Our time is worth more than the value businesses have placed on it. Whether that business is the attention economy (Facebook, Twitter, etc.) or our personal brands on that said platform, or an actual job expecting us to be available and connected at all times of the day, we need to stand up for our rights and learn to step away from our ever-connected lives so that we can truly live. We are no longer comfortable with ‘turning off’ and even feel guilty when we attempt to do nothing and shun productivity for even a minute. This constant pressure to actively engage has caused an anxiety stricken community in which members are constantly doing and comparing themselves to the others around them. Even when we relax we still feel the need to watch something or catch up on social media. Not to mention the attention economy platforms are actually designed to keep us scrolling as long as possible and creating a fear of missing out. I’ve fought this fear for at least 10 years. I noticed when I was in high school that Facebook was this hole that I would get into and stay on all day and get absolutely nothing done. I have since quit using Facebook, but in this society it is so easy to pick up anther platform and have it start all over again. I was very conflicted with just creating a twitter account for this class because I know the dangers of social media and have been attempting to control my connection to them for so long. 

We have been conditioned by our society and the businesses that run it to believe that we need to make the best of our time always. But when we are truly able to do nothing, we discover what it is to again be part of the natural world. And, in a sense, we rediscover our humanity. We rediscover our compassion, our innate kindness, and all because we are able to open our senses to see and hear other people and other species around us. One example Odell writes about is A Paradise Built in Hell where communities struck by disaster bind together and show a shocking amount of compassion for one another and they “feel a strange nostalgia for the purposefulness and connection they felt for their neighbors.” The author, Solnit, thinks that the alienation of everyday life is the “real disaster.” I believe (and I also believe Odell is in the same thought) that the neighborly connection would be commonplace if we weren’t always in such a hurry to get things done – where everyone around us is an obstacle to our productivity. We see people as traffic keeping us from where we’re going, a cue at the checkout, and opposition to our agendas on social media instead of other humans. Anyone who has played competitive online video games (Call of Duty, Counter-Strike) with chat systems or been in disagreement on social media has seen how digital amenity strips compassion away. 

Odell also speaks about usefulness. There is an anecdote in the introduction about a huge tree that is overlooked by a carpenter because it’s wood would not benefit his need. But this tree does have tremendous benefit to the animals that use it as shade. It is the uselessness of the tree to the carpenter that allowed the tree to grow to such size that it could become useful over the centuries to the rest of the ecosystem. She makes the connection of this uselessness with productivity and “resistance-in-place” – “to make oneself into a shape that cannot easily be appropriated by a capitalist value system.” Just because our time spent doing nothing is not useful to the corporations, that does not mean it is without value. It could very well be an integral piece of remedying the stress and anxiety that plagues so many of us.
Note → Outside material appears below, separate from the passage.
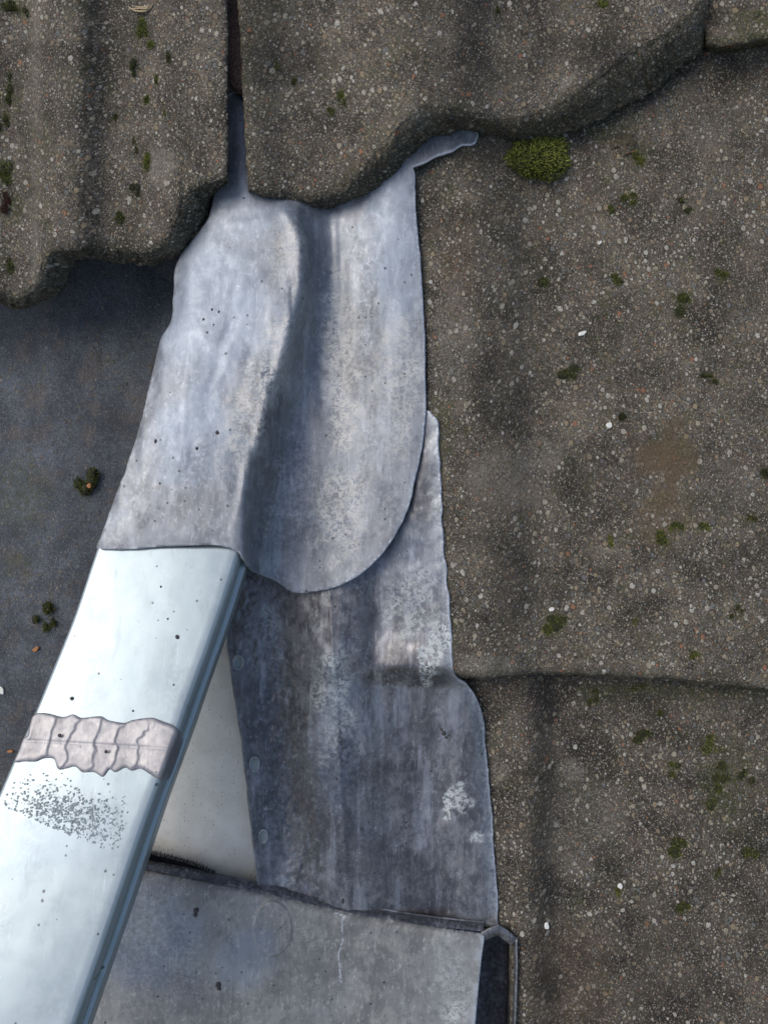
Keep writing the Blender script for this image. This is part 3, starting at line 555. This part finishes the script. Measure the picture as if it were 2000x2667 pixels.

The point I think Odell is trying to make is that a counter-culture movement needs to happen that pushes against our ever-connected world and allows us to open our eyes. This counter-culture idea is derived from a number of sources she uses such as the labor movement, John Muir, and Elenor Coppola. Though she does not mention a counter-culture per se, she does use many examples that are very different from mainstream thinking. She isn’t even suggesting that we remove the distractions from our lives, she is mostly just wanting us to know the value of our time and use technology in a more beneficial way. Odell advocates the counter-culture notion that we at least sometimes do nothing so we can recharge our creativity, anxiety, stress, and humanity.